Larry Talbot (Lon Chaney, Jr): Ah, quit handing me that. You're just wasting your time.
Maleva: The wolf bit you, didn't it?
Larry Talbot: Yeah. Yeah it did!

Plot summary
When a man is attacked by a werewolf, he finds to his horror that he now becomes one himself under a full moon.

Film review
The Wolf Man wasn't the first horror movie about lycanthropy, but its huge success, coming at the very end of Universal's ten-year reign of the horror movie genre, made sure that it would firmly establish the template for werewolf movies indefinitely. Lon Chaney Jr., son of the legendary master of disguise who created such unsettling disfigurements for his appearances in silent horro films, is remarkable more for his fragile, sensitive performance than for the also impressive transformations he endures. The intended metphor survives to this very day, with the werewolf's behavior symbolic for the soft-spoken protagonist's repressed id. The narrative is a little schematic but still serviceable, including the required colorful gypsy characters and fog-shrouded forest sets. It remains an endeavor lacking in the poetry that charactersized the Universal horror movies of the early 1930s, but it's still an enduring classic of its own kind.
Version control
The eight movies that were selected as Universal's 'Classic Monster Collection' were released on Region 1 DVD some years ago, but have since gone out of print and have been put on moratorium by Universal, awaiting a re-release.
These same eight titles were recently released on DVD for Region 2 and 4, available both separately and as part of an eight-disc box set.
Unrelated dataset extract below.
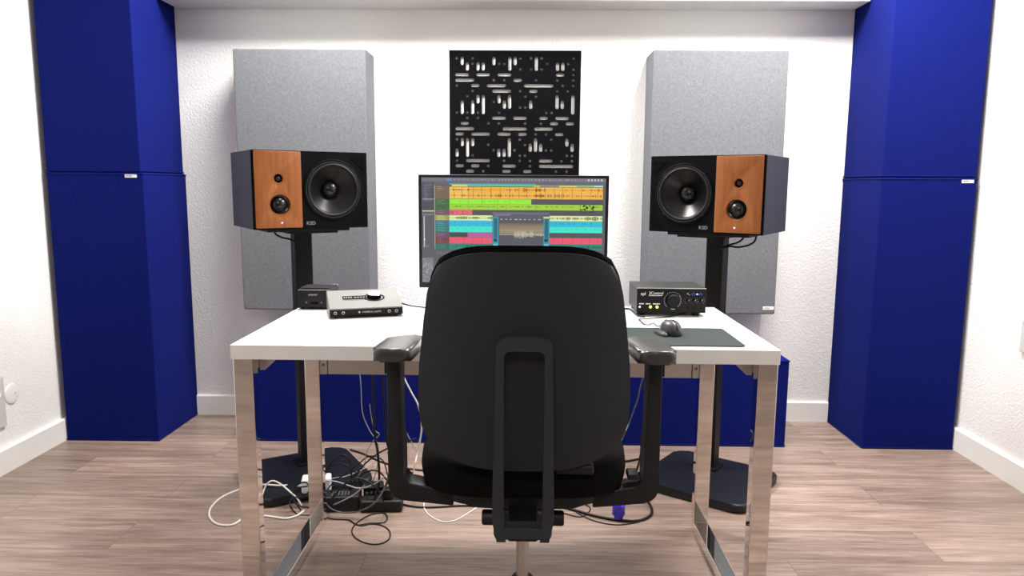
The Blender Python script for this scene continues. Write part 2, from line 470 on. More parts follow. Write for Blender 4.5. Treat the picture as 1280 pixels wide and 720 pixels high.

The R2/4 release of Dracula doesn't include the Spanish version of the film, but otherwise there are no major differences with the original Region 1 versions.

Picture and sound
The fullscreen image is framed at its original aspect ratio of approx. 1.33:1. The transfer itself is good enough, with sufficient detail and good contrast. But the source print itself is full of minor damage, yielding an image that is not only distractingly filled with white specks and minute video noise, but that also tends to be soft.
The mono sound mix is about as good as it can be expected, without too much distortion and with fully intelligible dialogues.

Added value
The extras in this release are up to the high standards set by the other releases in the Classic Monster Collection. The 50-minute documentary Monster By Moonlight is more about the werewolf movie genre and its history in general than it is about the specific production history of The Wolf Man itself. It's hosted by John Landis, who was clearly chosen due to the renown of his own An American Werewolf in London, but whose presence adds little to the feature. More specific details about the movie itself can be gleaned from the excellent audio commentary track by film historian Tom Weaving. His comments are rarely screen-specific, but they cover a wide range of topics related to the film's production history. A six-minute animated gallery houses poster designs and publicity stills, accompanied by a selection of cues from the score. The theatrical trailer rounds out these solid extras.Static menu screens are accompanied by cues from the orchestral score.